## THE PROBLEM
Print all of the data exactly as written.

-- start --

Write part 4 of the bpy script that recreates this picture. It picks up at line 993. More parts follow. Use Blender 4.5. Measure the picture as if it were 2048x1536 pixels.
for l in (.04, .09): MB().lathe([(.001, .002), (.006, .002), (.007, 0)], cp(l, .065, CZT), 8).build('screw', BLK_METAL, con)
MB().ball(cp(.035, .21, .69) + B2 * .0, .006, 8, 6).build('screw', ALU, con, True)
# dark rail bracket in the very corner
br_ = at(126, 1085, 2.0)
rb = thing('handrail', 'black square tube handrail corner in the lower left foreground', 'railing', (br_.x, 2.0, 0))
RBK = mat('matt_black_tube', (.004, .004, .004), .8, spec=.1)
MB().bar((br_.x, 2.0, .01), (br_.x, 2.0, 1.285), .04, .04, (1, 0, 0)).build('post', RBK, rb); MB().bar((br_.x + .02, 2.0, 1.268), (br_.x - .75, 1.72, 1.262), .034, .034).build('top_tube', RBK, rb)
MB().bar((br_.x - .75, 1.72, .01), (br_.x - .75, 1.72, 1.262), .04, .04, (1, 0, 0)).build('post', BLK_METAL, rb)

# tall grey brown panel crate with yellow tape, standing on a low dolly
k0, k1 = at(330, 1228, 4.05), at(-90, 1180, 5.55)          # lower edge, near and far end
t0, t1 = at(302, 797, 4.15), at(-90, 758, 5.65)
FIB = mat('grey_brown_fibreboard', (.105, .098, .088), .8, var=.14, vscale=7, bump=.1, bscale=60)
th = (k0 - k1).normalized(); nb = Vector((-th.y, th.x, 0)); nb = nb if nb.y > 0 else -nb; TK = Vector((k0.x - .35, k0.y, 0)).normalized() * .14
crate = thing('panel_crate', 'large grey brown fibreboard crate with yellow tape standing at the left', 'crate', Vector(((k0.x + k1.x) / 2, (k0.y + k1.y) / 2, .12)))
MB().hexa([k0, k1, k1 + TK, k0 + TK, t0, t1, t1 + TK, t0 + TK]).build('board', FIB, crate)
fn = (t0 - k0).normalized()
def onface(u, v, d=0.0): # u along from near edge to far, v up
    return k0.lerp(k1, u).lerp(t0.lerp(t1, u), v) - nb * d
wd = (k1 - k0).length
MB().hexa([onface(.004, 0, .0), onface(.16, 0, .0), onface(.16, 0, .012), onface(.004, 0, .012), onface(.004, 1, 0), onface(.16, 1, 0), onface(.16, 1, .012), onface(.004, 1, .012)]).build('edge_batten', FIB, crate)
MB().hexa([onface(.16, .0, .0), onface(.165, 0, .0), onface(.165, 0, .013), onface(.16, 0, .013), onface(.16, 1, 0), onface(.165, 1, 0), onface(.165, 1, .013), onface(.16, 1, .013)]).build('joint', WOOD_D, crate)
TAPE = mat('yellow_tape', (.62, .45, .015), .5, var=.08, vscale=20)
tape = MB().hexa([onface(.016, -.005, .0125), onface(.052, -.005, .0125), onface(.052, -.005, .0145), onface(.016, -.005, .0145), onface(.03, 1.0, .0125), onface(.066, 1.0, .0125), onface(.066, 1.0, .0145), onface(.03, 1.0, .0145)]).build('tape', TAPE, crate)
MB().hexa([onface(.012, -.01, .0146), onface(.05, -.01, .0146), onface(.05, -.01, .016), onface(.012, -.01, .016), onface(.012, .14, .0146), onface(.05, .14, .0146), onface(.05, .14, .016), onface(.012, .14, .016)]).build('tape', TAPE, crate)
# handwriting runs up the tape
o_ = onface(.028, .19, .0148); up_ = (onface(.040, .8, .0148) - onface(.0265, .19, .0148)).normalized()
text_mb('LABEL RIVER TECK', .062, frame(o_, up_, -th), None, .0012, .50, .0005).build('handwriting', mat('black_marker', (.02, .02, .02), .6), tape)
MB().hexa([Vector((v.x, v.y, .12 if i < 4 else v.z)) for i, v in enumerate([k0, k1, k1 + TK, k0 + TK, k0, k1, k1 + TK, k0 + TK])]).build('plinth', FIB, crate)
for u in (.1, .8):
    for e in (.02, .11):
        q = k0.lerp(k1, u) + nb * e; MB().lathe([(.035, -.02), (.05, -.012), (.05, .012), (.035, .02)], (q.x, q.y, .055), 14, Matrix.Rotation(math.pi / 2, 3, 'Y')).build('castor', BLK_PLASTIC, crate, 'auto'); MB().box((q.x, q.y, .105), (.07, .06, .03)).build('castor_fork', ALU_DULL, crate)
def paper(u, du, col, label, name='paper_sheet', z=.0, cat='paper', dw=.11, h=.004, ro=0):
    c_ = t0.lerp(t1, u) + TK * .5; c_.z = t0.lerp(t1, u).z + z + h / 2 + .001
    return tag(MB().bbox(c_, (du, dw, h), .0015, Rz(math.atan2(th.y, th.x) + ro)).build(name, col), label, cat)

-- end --

## FINISHED ANSWER
Write part 4 of the bpy script that recreates this picture. It picks up at line 993. More parts follow. Use Blender 4.5. Measure the picture as if it were 2048x1536 pixels.
for l in (.04, .09): MB().lathe([(.001, .002), (.006, .002), (.007, 0)], cp(l, .065, CZT), 8).build('screw', BLK_METAL, con)
MB().ball(cp(.035, .21, .69) + B2 * .0, .006, 8, 6).build('screw', ALU, con, True)
# dark rail bracket in the very corner
br_ = at(126, 1085, 2.0)
rb = thing('handrail', 'black square tube handrail corner in the lower left foreground', 'railing', (br_.x, 2.0, 0))
RBK = mat('matt_black_tube', (.004, .004, .004), .8, spec=.1)
MB().bar((br_.x, 2.0, .01), (br_.x, 2.0, 1.285), .04, .04, (1, 0, 0)).build('post', RBK, rb); MB().bar((br_.x + .02, 2.0, 1.268), (br_.x - .75, 1.72, 1.262), .034, .034).build('top_tube', RBK, rb)
MB().bar((br_.x - .75, 1.72, .01), (br_.x - .75, 1.72, 1.262), .04, .04, (1, 0, 0)).build('post', BLK_METAL, rb)

# tall grey brown panel crate with yellow tape, standing on a low dolly
k0, k1 = at(330, 1228, 4.05), at(-90, 1180, 5.55)          # lower edge, near and far end
t0, t1 = at(302, 797, 4.15), at(-90, 758, 5.65)
FIB = mat('grey_brown_fibreboard', (.105, .098, .088), .8, var=.14, vscale=7, bump=.1, bscale=60)
th = (k0 - k1).normalized(); nb = Vector((-th.y, th.x, 0)); nb = nb if nb.y > 0 else -nb; TK = Vector((k0.x - .35, k0.y, 0)).normalized() * .14
crate = thing('panel_crate', 'large grey brown fibreboard crate with yellow tape standing at the left', 'crate', Vector(((k0.x + k1.x) / 2, (k0.y + k1.y) / 2, .12)))
MB().hexa([k0, k1, k1 + TK, k0 + TK, t0, t1, t1 + TK, t0 + TK]).build('board', FIB, crate)
fn = (t0 - k0).normalized()
def onface(u, v, d=0.0): # u along from near edge to far, v up
    return k0.lerp(k1, u).lerp(t0.lerp(t1, u), v) - nb * d
wd = (k1 - k0).length
MB().hexa([onface(.004, 0, .0), onface(.16, 0, .0), onface(.16, 0, .012), onface(.004, 0, .012), onface(.004, 1, 0), onface(.16, 1, 0), onface(.16, 1, .012), onface(.004, 1, .012)]).build('edge_batten', FIB, crate)
MB().hexa([onface(.16, .0, .0), onface(.165, 0, .0), onface(.165, 0, .013), onface(.16, 0, .013), onface(.16, 1, 0), onface(.165, 1, 0), onface(.165, 1, .013), onface(.16, 1, .013)]).build('joint', WOOD_D, crate)
TAPE = mat('yellow_tape', (.62, .45, .015), .5, var=.08, vscale=20)
tape = MB().hexa([onface(.016, -.005, .0125), onface(.052, -.005, .0125), onface(.052, -.005, .0145), onface(.016, -.005, .0145), onface(.03, 1.0, .0125), onface(.066, 1.0, .0125), onface(.066, 1.0, .0145), onface(.03, 1.0, .0145)]).build('tape', TAPE, crate)
MB().hexa([onface(.012, -.01, .0146), onface(.05, -.01, .0146), onface(.05, -.01, .016), onface(.012, -.01, .016), onface(.012, .14, .0146), onface(.05, .14, .0146), onface(.05, .14, .016), onface(.012, .14, .016)]).build('tape', TAPE, crate)
# handwriting runs up the tape
o_ = onface(.028, .19, .0148); up_ = (onface(.040, .8, .0148) - onface(.0265, .19, .0148)).normalized()
text_mb('LABEL RIVER TECK', .062, frame(o_, up_, -th), None, .0012, .50, .0005).build('handwriting', mat('black_marker', (.02, .02, .02), .6), tape)
MB().hexa([Vector((v.x, v.y, .12 if i < 4 else v.z)) for i, v in enumerate([k0, k1, k1 + TK, k0 + TK, k0, k1, k1 + TK, k0 + TK])]).build('plinth', FIB, crate)
for u in (.1, .8):
    for e in (.02, .11):
        q = k0.lerp(k1, u) + nb * e; MB().lathe([(.035, -.02), (.05, -.012), (.05, .012), (.035, .02)], (q.x, q.y, .055), 14, Matrix.Rotation(math.pi / 2, 3, 'Y')).build('castor', BLK_PLASTIC, crate, 'auto'); MB().box((q.x, q.y, .105), (.07, .06, .03)).build('castor_fork', ALU_DULL, crate)
def paper(u, du, col, label, name='paper_sheet', z=.0, cat='paper', dw=.11, h=.004, ro=0):
    c_ = t0.lerp(t1, u) + TK * .5; c_.z = t0.lerp(t1, u).z + z + h / 2 + .001
    return tag(MB().bbox(c_, (du, dw, h), .0015, Rz(math.atan2(th.y, th.x) + ro)).build(name, col), label, cat)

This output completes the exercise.